Conclusion, à l’échelle d’un patrimoine immobilier, l’hybridation confère un effet de levier plus important en termes d’économies carbone. Enfin, le recours au gaz vert, de plus en plus présent sur les réseaux, permettra encore d’améliorer cette décarbonation.

Comparatif économique PAC + effet Joule vs PAC hybride
A RETENIR

- L’hybridation d’une chaufferie avec une PAC peut répondre à trois types de configurations. Celles-ci sont toutes des solutions de décarbonation mais elles peuvent également apporter une réponse au besoin d’effacement en énergie finale, à une recherche de performance ou à une simplicité d’usage.
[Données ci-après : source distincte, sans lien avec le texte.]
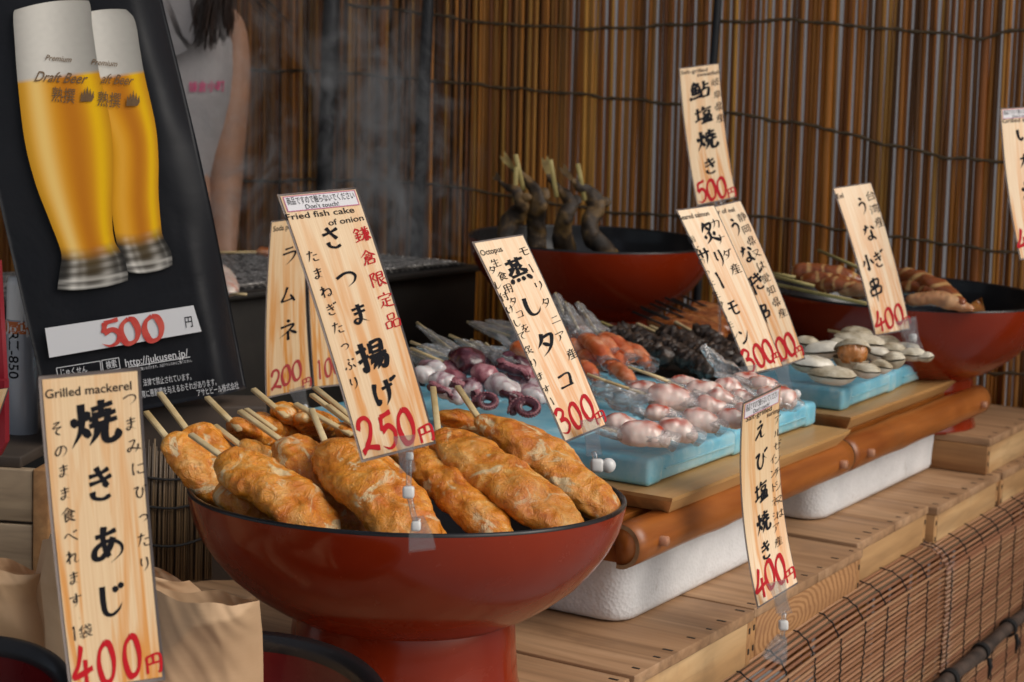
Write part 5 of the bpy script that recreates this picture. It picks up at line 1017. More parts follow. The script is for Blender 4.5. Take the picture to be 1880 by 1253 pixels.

- Le dimensionnement du système est une étape primordiale : le taux de couverture respectif des deux générateurs (PAC et gaz) doit être en cohérence avec les besoins en puissance utile et la localisation géographique du bâtiment considéré.

- À niveau d’investissement égal, les solutions hybrides représentent un levier massif de réduction de l’empreinte carbone, par comparaison avec des solutions 100% thermodynamiques.